Are you retaining your clients at a high level? If not, you’re either not retaining your key employees or you’re not giving your clients a consistent high-level experience. A weekly quality score (by crew) shared with your staff will help modulate this issue.
Upsales is how you help clients solve problems, improve the use of their property and beautify their landscapes. Plus, it can restore and increase low margins. Low upsales is a red flag, meaning clients are being ignored (or you have low-end clients who are hampering your margin growth). Expect to sell 25 percent to 100 percent in upsales, depending on your niche.
3. Production
Labor percent is the single biggest cost you must control. This simple percent is not only critical for budgeting, but it also allows you to compare with like companies. Net-net-sales per hour (sales minus cost of subs and materials, divided by labor hours) and its cousin net-net-sales per day are extremely versatile indicators because you can track them hourly and daily and roll up the numbers monthly and yearly. These tell you how much your crews produce in any given time period and allow you to compare it year over year, while removing variations like high material or high sub costs.
Non-billable hours is a critical indicator because it’s where profits often leak out. It’s difficult to measure without time sheet or tracking software, although you can focus on yard time as a starting point. If you’re not getting your maintenance crews out in single-digit numbers, then you’re leaking profits. Division gross profit, one of the most overlooked KPIs, is useful for identifying where you’re making money and where you’re not. This indicator can help owners zero in on poor performing markups, crew sizes and inefficiencies.
Operational margin (gross margin minus equipment and indirect cost margins) is useful for incentivizing department managers. It also allows you to do scenario planning with labor versus equipment. For example, if you add equipment expenses, are you able to reduce labor expenses as a total percent of revenue? Some contractors get in trouble by buying equipment without reducing labor percent enough to reduce the total cost structure of the business.

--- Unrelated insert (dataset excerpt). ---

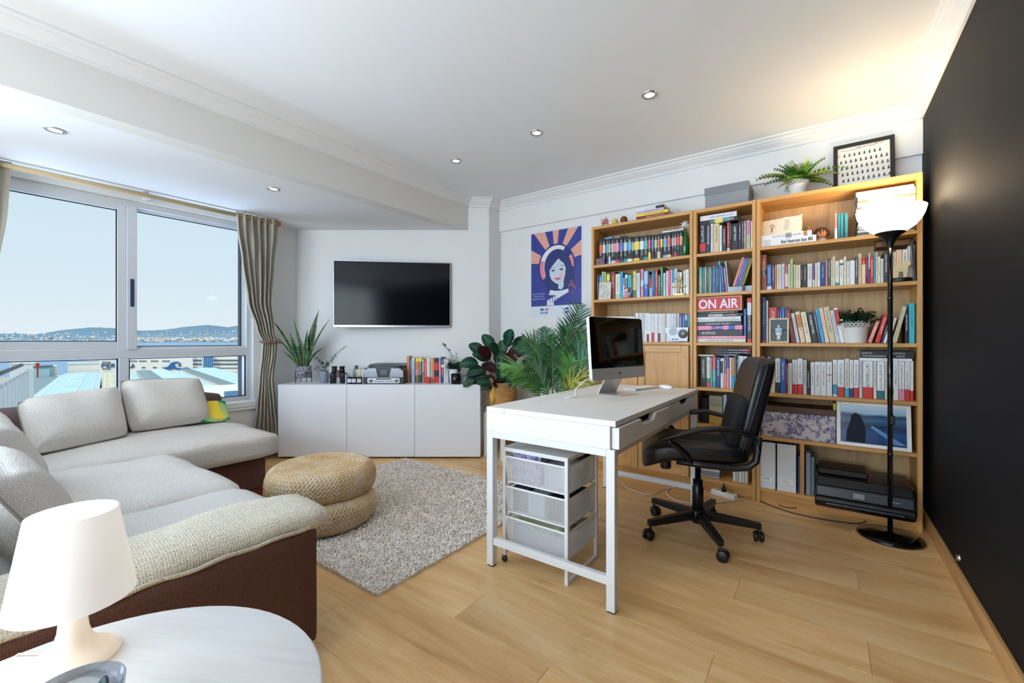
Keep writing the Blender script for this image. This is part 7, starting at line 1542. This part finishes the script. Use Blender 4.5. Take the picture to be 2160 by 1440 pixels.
obj('blue_tower', MB().box((U(509), F0-2, -25), (U(526), F0+14, Zp(515, 748))), plain('#86b4d4', .4), of)
# warehouse roofs: long sheds running away from the window
ZR = -17.2
def uR(px, py=800): t_ = (H-ZR)/(py-718); d = ray(px); return (d[0]*gx_+d[1]*gy_)*t_
sheds = [(40, 112, '#a8b8bc', 1, 'grey ribbed warehouse roof, leftmost'), (115, 213, '#bfe0e8', 0, 'pale cyan warehouse roof below the blue letters'), (216, 262, '#d8cfae', 0, 'beige warehouse roof behind the window mullion'), (264, 301, '#bfe2ea', 0, 'pale cyan roof right of the window mullion'), (303, 346, '#9fb0b4', 1, 'grey ribbed roof in front of the wave emblem'), (348, 396, '#c4e4ec', 0, 'pale cyan roof below the wave emblem'), (398, 432, '#b4d8e4', 0, 'light blue roof in front of the office tower'), (434, 468, '#b9b08c', 1, 'brown striped roof right of the office tower'), (470, 560, '#bde0e8', 0, 'pale cyan roof at the right edge of the window')]
for k, (a, b, c, rib, lab) in enumerate(sheds):
    r_ = eroot('warehouse', lab, 'building'); u0, u1 = uR(a), uR(b); Fa, Fb = 95, 330+12*(k % 3); um = (u0+u1)/2; rs = .15; zo = .4*((k*5) % 3-1)
    obj('walls', MB().box((u0+.3, Fa+.5, -25), (u1-.3, Fb-.5, ZR+zo-.4)), plain('#e2e4e2', .8), r_)
    obj('roof', MB().add([(u0, Fa, ZR+zo-.4), (um, Fa, ZR+zo+rs), (u1, Fa, ZR+zo-.4), (u0, Fb, ZR+zo-.4), (um, Fb, ZR+zo+rs), (u1, Fb, ZR+zo-.4)], [(0, 1, 4, 3), (1, 2, 5, 4), (0, 2, 1), (3, 4, 5), (0, 3, 5, 2)]), plain(c, .6, vary=.06), r_)
    m = MB()
    for j in range(12 if rib else 4):
        t_ = (j+.5)/(12 if rib else 4); uu = u0+(u1-u0)*t_; zz = ZR+zo-.4+(rs+.4)*(1-abs(2*t_-1)); m.box((uu-.12, Fa, zz-.05), (uu+.12, Fb, zz+.12))
    obj('roof_ribs', m, plain('#7f98a4' if rib else '#e4f0f2', .6), r_, kind='stuff')
    if not rib:
        for j in range(5): F_ = Fa+30+44*j+9*(k % 3); obj('skylight', MB().box((um-(u1-u0)*.12, F_, ZR+zo), (um+(u1-u0)*.12, F_+2, ZR+zo+rs+.25)), plain('#dff2f6', .4), r_)
# low white buildings by the water at left
for k, (a, b, p0, p1, F_, c, lab) in enumerate(((72, 104, 775, 792, 330, '#9cc4cc', 'small pale green quay building with a dark roof'), (106, 116, 774, 784, 345, '#e8e8e4', 'tiny white hut on the quay'), (143, 208, 768, 792, 345, '#efe8e0', 'low white quay building left of the blue letters'), (181, 207, 761, 780, 362, '#f0ebe4', 'white gabled shed beside the PEREIRA building'), (20, 70, 768, 790, 360, '#d6dde0', 'low pale quay shed at the far left'))):
    r_ = eroot('quay_building', lab, 'building'); u0, u1 = eu(a, F_)[0], eu(b, F_)[0]; z1_ = ez(a, p0, F_)
    obj('walls', MB().box((u0, F_, -25), (u1, F_+14, z1_)), plain(c, .8), r_); obj('roof', MB().box((u0-.4, F_-.5, z1_), (u1+.4, F_+15, z1_+.5)), plain('#5a6468' if k == 0 else '#dadcd8', .8), r_)
rd_ = eroot('crane_bucket', 'small red funnel on the quay in the left pane', 'machine'); a_, b_ = eu(75, 322)[0], eu(83, 322)[0]; obj('funnel', MB().add([(a_, 322, ez(79, 766, 322)), (b_, 322, ez(79, 766, 322)), (b_, 324, ez(79, 766, 322)), (a_, 324, ez(79, 766, 322)), ((a_+b_)/2-.6, 322.5, ez(79, 773.5, 322)), ((a_+b_)/2+.6, 322.5, ez(79, 773.5, 322)), ((a_+b_)/2+.6, 323.5, ez(79, 773.5, 322)), ((a_+b_)/2-.6, 323.5, ez(79, 773.5, 322))], [(0, 1, 2, 3), (0, 4, 5, 1), (1, 5, 6, 2), (2, 6, 7, 3), (3, 7, 4, 0)]), plain('#d0302a', .5), rd_)
obj('mast', MB().box(((a_+b_)/2-.3, 322.7, -17.6), ((a_+b_)/2+.3, 323.3, ez(79, 773, 322))), plain('#b02a24', .5), rd_)
# ribbed metal parapet and dark gutter close by at left
pp = eroot('parapet', 'ribbed pale metal parapet wall of the next roof at left', 'wall'); pw0 = Vector((eu(-60, 62)[0], 62)); 
def PA(px, py, F): u, s_ = eu(px, F); return Vector((u, F, H+(718-py)*s_))
A, B = PA(-70, 838, 26), PA(57, 776, 52); n_p = 26
for k in range(n_p):
    a = A.lerp(B, k/n_p); b = A.lerp(B, (k+.86)/n_p); off = Vector((.12, 0, 0)) if k % 2 else Vector((0, 0, 0))
    obj('metal_panel', MB().add([(a.x+off.x, a.y, a.z-9), (b.x+off.x, b.y, b.z-9), (b.x+off.x, b.y, b.z-.2), (a.x+off.x, a.y, a.z-.2), (a.x+off.x-.1, a.y, a.z-9), (b.x+off.x-.1, b.y, b.z-9), (b.x+off.x-.1, b.y, b.z-.2), (a.x+off.x-.1, a.y, a.z-.2)], [(0, 1, 2, 3), (7, 6, 5, 4), (0, 4, 5, 1), (3, 2, 6, 7), (1, 5, 6, 2), (0, 3, 7, 4)]), plain('#b9c6cc' if k % 2 else '#d4dde0', .5), pp)
obj('gutter', MB().tube([A+Vector((-.3, 0, .25)), B+Vector((-.3, 0, .25))], .13, 8), plain('#3c434c', .6), pp)
ret = MB(); C_ = PA(71, 779, 53); ret.add([(B.x, B.y, B.z-9), (C_.x, C_.y, B.z-9), (C_.x, C_.y, C_.z), (B.x, B.y, B.z), (B.x, B.y+.1, B.z-9), (C_.x, C_.y+.1, B.z-9), (C_.x, C_.y+.1, C_.z), (B.x, B.y+.1, B.z)], [(0, 1, 2, 3), (7, 6, 5, 4), (3, 2, 6, 7), (1, 5, 6, 2)]); obj('end_panel', ret, plain('#d8e2e4', .5), pp)
# white terrace roof with blue glazing below, right
tr_ = eroot('terrace_roof', 'white flat roof with blue glazing strips at lower right of the window', 'building'); zr = -9.5
def ur(px, py): t_ = (H-zr)/(py-718); d = ray(px); return ((d[0]*gx_+d[1]*gy_)*t_, (d[0]*fx_+d[1]*fy_)*t_)
u0, F1 = ur(412, 815); obj('slab', MB().box((ur(395, 820)[0], 60, -25), (ur(600, 815)[0], F1, zr)), plain('#efece6', .8), tr_)
for k in range(4): a, f_ = ur(472, 829+2.6*k); obj('glazing_strip', MB().box((a, f_-.9, zr), (ur(540, 829+2.6*k)[0], f_, zr+.35)), plain('#2f6f9c', .25), tr_)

The importance of overtime goes without saying, except to say that some companies aim to keep this number too low. Incremental sales can make you a lot of money if your overhead is already recovered. Don’t follow conventional wisdom—analyze your own numbers and make your own decisions.
4. Safety
Safety is often overlooked until a firm has a bad accident. Even if you run a safe company, you may be losing money due to property damage—yours and your clients. Key safety KPIs include days lost of accidents (quarterly); workers’ comp mod factor (annually); and property damage (annually). Consider a group incentive to control these costs. For example, the entire division earns a quarterly bonus if no days are lost and no significant property is damaged over a 90-day period. The 90-day clock gets reset if there’s an accident.
5. Equipment
To own or lease? To replace frequently or run into the ground? These are reoccurring questions you can’t answer if you aren’t tracking your historical equipment, repairs, maintenance and fuel costs monthly and quarterly. Another metric to track is equipment lease, rent and depreciation annually or quarterly, if needed.
These indicators help you benchmark against other companies to identify cost savings opportunities. Your results will differ depending on what services you provide, so make sure to measure and benchmark with like companies or by like divisions.
6. Manpower
As you get larger and delegate management responsibilities, you’ll want to maintain a pipeline of foremen and ensure you keep the ones you hire and train. The foreman is the key position that makes you money, which is why it’s important to track foreman retention level and the pipeline of assistant foremen (both biannually). Fast-growing companies need a good pipeline and slow-growing companies tend to lack A players at this key position. While finding good employees is difficult, you’ll find if you treat recruiting like marketing and branding you’ll be able to create a steady stream of good candidates into your company. It’s easier than you think when you change your mindset and take this strategic approach.
7. Balance sheet
How do you use your balance sheet? Here are two common ways some contractors I work with use them. The first is measuring accounts receivables (AR), specifically, the number of average AR days outstanding. I love this indicator because reducing it means you’re simultaneously staying on top of client dissatisfaction. The second indicator, return on assets, indicates the amount of profits you’re able to derive from the average total amount of assets (cash, AR, equipment, etc.) at your company’s disposal. A higher ratio means you’re more efficient and growth costs you less cash. You must compare these with other like companies and against your own year-over-year benchmark.
8. Operating cash flow
This is probably the most important KPI—are you able to turn your theoretical profits (the ones that show up on your P&L statement) into cash? Profits are princely but cash is still king. You should track your operating cash flow monthly or weekly, if needed. Once you make your outgoing payments, investments in equipment/inventory and collect on your accounts, etc., is your business bank account richer or poorer? This is the real testament of a business: Your ability to grow depends on your ability to turn profits into cash flow.
9. Owner’s ROI
Lastly, how much money are you making? Many business owners comingle their personal and business expenses, but it’s too easy to lose track of your actual earnings this way. When I ask owners how much they earn sometimes they can’t give me a straight answer. That’s too bad. To grow it year over year, it’s important to track it every month. Compare yourself to other business owners for best results by watching net profit (monthly), net to owner (monthly) and return on equity (annually).
Return on equity tells owners how much return they make for the amount of money they leave in their businesses. Should you pull more money out and invest in other ventures? This ratio will help you decide.